Verbatim output of all the material below is required.

- **DATASET CONTENT**:

⁂

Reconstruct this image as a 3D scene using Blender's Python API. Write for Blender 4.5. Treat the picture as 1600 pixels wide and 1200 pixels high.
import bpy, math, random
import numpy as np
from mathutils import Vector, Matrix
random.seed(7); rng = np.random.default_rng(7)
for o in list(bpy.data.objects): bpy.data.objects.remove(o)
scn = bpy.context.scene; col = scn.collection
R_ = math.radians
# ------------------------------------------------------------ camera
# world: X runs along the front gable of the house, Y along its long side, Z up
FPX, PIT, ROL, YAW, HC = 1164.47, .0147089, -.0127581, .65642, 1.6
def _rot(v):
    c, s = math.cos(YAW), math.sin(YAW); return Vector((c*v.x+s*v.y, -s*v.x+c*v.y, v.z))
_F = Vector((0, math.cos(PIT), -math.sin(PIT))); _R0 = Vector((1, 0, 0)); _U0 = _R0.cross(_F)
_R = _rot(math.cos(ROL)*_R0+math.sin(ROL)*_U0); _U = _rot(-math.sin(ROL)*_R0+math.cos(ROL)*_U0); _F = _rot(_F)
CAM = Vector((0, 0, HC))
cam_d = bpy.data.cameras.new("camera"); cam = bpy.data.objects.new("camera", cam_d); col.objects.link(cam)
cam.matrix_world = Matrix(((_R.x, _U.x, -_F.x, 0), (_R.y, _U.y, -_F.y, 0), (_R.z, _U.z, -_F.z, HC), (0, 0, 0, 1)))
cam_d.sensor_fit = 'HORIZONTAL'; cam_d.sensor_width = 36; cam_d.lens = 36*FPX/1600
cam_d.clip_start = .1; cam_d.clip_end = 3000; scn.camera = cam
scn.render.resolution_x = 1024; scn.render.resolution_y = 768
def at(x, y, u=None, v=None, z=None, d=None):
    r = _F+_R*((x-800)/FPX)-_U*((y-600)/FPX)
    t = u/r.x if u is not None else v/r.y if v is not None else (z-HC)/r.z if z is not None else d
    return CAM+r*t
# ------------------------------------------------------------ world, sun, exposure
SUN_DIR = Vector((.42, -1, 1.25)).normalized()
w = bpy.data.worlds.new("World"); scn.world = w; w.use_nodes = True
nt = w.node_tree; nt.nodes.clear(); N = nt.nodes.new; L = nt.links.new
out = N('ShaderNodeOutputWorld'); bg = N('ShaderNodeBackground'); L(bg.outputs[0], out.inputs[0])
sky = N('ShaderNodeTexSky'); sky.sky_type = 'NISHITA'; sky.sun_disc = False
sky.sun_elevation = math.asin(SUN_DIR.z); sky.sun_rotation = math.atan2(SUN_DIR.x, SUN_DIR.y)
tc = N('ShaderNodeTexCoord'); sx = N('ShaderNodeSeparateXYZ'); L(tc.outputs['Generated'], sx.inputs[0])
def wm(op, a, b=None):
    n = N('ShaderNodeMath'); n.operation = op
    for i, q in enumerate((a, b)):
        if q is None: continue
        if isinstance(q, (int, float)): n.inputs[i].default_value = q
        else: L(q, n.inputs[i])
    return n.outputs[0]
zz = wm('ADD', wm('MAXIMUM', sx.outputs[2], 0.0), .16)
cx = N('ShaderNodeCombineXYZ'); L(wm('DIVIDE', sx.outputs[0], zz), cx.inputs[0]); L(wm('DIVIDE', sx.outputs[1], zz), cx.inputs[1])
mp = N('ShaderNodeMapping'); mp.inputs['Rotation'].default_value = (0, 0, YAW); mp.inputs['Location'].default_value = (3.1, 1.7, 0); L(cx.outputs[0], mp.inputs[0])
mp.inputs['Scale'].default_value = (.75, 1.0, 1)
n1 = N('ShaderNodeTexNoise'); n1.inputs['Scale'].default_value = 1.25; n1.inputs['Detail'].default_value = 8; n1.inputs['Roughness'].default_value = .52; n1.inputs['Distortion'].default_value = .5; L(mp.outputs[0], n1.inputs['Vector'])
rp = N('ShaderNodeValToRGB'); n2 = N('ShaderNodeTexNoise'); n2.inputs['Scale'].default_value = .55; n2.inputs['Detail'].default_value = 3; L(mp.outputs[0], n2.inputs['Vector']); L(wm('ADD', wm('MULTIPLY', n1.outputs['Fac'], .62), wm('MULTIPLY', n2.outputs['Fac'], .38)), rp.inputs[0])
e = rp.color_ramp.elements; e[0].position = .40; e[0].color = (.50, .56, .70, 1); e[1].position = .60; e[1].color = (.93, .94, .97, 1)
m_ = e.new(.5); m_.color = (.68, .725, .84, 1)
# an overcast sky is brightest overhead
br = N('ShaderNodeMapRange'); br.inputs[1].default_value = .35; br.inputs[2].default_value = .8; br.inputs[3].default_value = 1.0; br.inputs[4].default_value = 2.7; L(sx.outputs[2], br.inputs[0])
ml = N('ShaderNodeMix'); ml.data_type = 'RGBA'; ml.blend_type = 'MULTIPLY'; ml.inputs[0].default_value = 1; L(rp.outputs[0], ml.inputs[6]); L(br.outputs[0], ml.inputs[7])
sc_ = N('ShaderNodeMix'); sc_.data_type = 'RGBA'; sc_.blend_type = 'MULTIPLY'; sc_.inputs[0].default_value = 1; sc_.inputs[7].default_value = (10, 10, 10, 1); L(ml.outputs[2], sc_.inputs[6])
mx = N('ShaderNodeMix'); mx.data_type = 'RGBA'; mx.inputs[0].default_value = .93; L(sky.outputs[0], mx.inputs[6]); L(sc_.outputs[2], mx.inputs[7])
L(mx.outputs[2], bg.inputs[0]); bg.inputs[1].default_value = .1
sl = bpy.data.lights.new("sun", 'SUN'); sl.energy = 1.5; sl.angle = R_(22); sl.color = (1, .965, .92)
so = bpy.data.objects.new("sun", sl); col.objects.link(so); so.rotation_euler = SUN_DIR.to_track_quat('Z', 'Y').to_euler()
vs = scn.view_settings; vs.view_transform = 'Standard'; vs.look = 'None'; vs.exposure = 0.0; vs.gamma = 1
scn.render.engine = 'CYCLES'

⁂

- **ANSWER**:
Reconstruct this image as a 3D scene using Blender's Python API. Write for Blender 4.5. Treat the picture as 1600 pixels wide and 1200 pixels high.
import bpy, math, random
import numpy as np
from mathutils import Vector, Matrix
random.seed(7); rng = np.random.default_rng(7)
for o in list(bpy.data.objects): bpy.data.objects.remove(o)
scn = bpy.context.scene; col = scn.collection
R_ = math.radians
# ------------------------------------------------------------ camera
# world: X runs along the front gable of the house, Y along its long side, Z up
FPX, PIT, ROL, YAW, HC = 1164.47, .0147089, -.0127581, .65642, 1.6
def _rot(v):
    c, s = math.cos(YAW), math.sin(YAW); return Vector((c*v.x+s*v.y, -s*v.x+c*v.y, v.z))
_F = Vector((0, math.cos(PIT), -math.sin(PIT))); _R0 = Vector((1, 0, 0)); _U0 = _R0.cross(_F)
_R = _rot(math.cos(ROL)*_R0+math.sin(ROL)*_U0); _U = _rot(-math.sin(ROL)*_R0+math.cos(ROL)*_U0); _F = _rot(_F)
CAM = Vector((0, 0, HC))
cam_d = bpy.data.cameras.new("camera"); cam = bpy.data.objects.new("camera", cam_d); col.objects.link(cam)
cam.matrix_world = Matrix(((_R.x, _U.x, -_F.x, 0), (_R.y, _U.y, -_F.y, 0), (_R.z, _U.z, -_F.z, HC), (0, 0, 0, 1)))
cam_d.sensor_fit = 'HORIZONTAL'; cam_d.sensor_width = 36; cam_d.lens = 36*FPX/1600
cam_d.clip_start = .1; cam_d.clip_end = 3000; scn.camera = cam
scn.render.resolution_x = 1024; scn.render.resolution_y = 768
def at(x, y, u=None, v=None, z=None, d=None):
    r = _F+_R*((x-800)/FPX)-_U*((y-600)/FPX)
    t = u/r.x if u is not None else v/r.y if v is not None else (z-HC)/r.z if z is not None else d
    return CAM+r*t
# ------------------------------------------------------------ world, sun, exposure
SUN_DIR = Vector((.42, -1, 1.25)).normalized()
w = bpy.data.worlds.new("World"); scn.world = w; w.use_nodes = True
nt = w.node_tree; nt.nodes.clear(); N = nt.nodes.new; L = nt.links.new
out = N('ShaderNodeOutputWorld'); bg = N('ShaderNodeBackground'); L(bg.outputs[0], out.inputs[0])
sky = N('ShaderNodeTexSky'); sky.sky_type = 'NISHITA'; sky.sun_disc = False
sky.sun_elevation = math.asin(SUN_DIR.z); sky.sun_rotation = math.atan2(SUN_DIR.x, SUN_DIR.y)
tc = N('ShaderNodeTexCoord'); sx = N('ShaderNodeSeparateXYZ'); L(tc.outputs['Generated'], sx.inputs[0])
def wm(op, a, b=None):
    n = N('ShaderNodeMath'); n.operation = op
    for i, q in enumerate((a, b)):
        if q is None: continue
        if isinstance(q, (int, float)): n.inputs[i].default_value = q
        else: L(q, n.inputs[i])
    return n.outputs[0]
zz = wm('ADD', wm('MAXIMUM', sx.outputs[2], 0.0), .16)
cx = N('ShaderNodeCombineXYZ'); L(wm('DIVIDE', sx.outputs[0], zz), cx.inputs[0]); L(wm('DIVIDE', sx.outputs[1], zz), cx.inputs[1])
mp = N('ShaderNodeMapping'); mp.inputs['Rotation'].default_value = (0, 0, YAW); mp.inputs['Location'].default_value = (3.1, 1.7, 0); L(cx.outputs[0], mp.inputs[0])
mp.inputs['Scale'].default_value = (.75, 1.0, 1)
n1 = N('ShaderNodeTexNoise'); n1.inputs['Scale'].default_value = 1.25; n1.inputs['Detail'].default_value = 8; n1.inputs['Roughness'].default_value = .52; n1.inputs['Distortion'].default_value = .5; L(mp.outputs[0], n1.inputs['Vector'])
rp = N('ShaderNodeValToRGB'); n2 = N('ShaderNodeTexNoise'); n2.inputs['Scale'].default_value = .55; n2.inputs['Detail'].default_value = 3; L(mp.outputs[0], n2.inputs['Vector']); L(wm('ADD', wm('MULTIPLY', n1.outputs['Fac'], .62), wm('MULTIPLY', n2.outputs['Fac'], .38)), rp.inputs[0])
e = rp.color_ramp.elements; e[0].position = .40; e[0].color = (.50, .56, .70, 1); e[1].position = .60; e[1].color = (.93, .94, .97, 1)
m_ = e.new(.5); m_.color = (.68, .725, .84, 1)
# an overcast sky is brightest overhead
br = N('ShaderNodeMapRange'); br.inputs[1].default_value = .35; br.inputs[2].default_value = .8; br.inputs[3].default_value = 1.0; br.inputs[4].default_value = 2.7; L(sx.outputs[2], br.inputs[0])
ml = N('ShaderNodeMix'); ml.data_type = 'RGBA'; ml.blend_type = 'MULTIPLY'; ml.inputs[0].default_value = 1; L(rp.outputs[0], ml.inputs[6]); L(br.outputs[0], ml.inputs[7])
sc_ = N('ShaderNodeMix'); sc_.data_type = 'RGBA'; sc_.blend_type = 'MULTIPLY'; sc_.inputs[0].default_value = 1; sc_.inputs[7].default_value = (10, 10, 10, 1); L(ml.outputs[2], sc_.inputs[6])
mx = N('ShaderNodeMix'); mx.data_type = 'RGBA'; mx.inputs[0].default_value = .93; L(sky.outputs[0], mx.inputs[6]); L(sc_.outputs[2], mx.inputs[7])
L(mx.outputs[2], bg.inputs[0]); bg.inputs[1].default_value = .1
sl = bpy.data.lights.new("sun", 'SUN'); sl.energy = 1.5; sl.angle = R_(22); sl.color = (1, .965, .92)
so = bpy.data.objects.new("sun", sl); col.objects.link(so); so.rotation_euler = SUN_DIR.to_track_quat('Z', 'Y').to_euler()
vs = scn.view_settings; vs.view_transform = 'Standard'; vs.look = 'None'; vs.exposure = 0.0; vs.gamma = 1
scn.render.engine = 'CYCLES'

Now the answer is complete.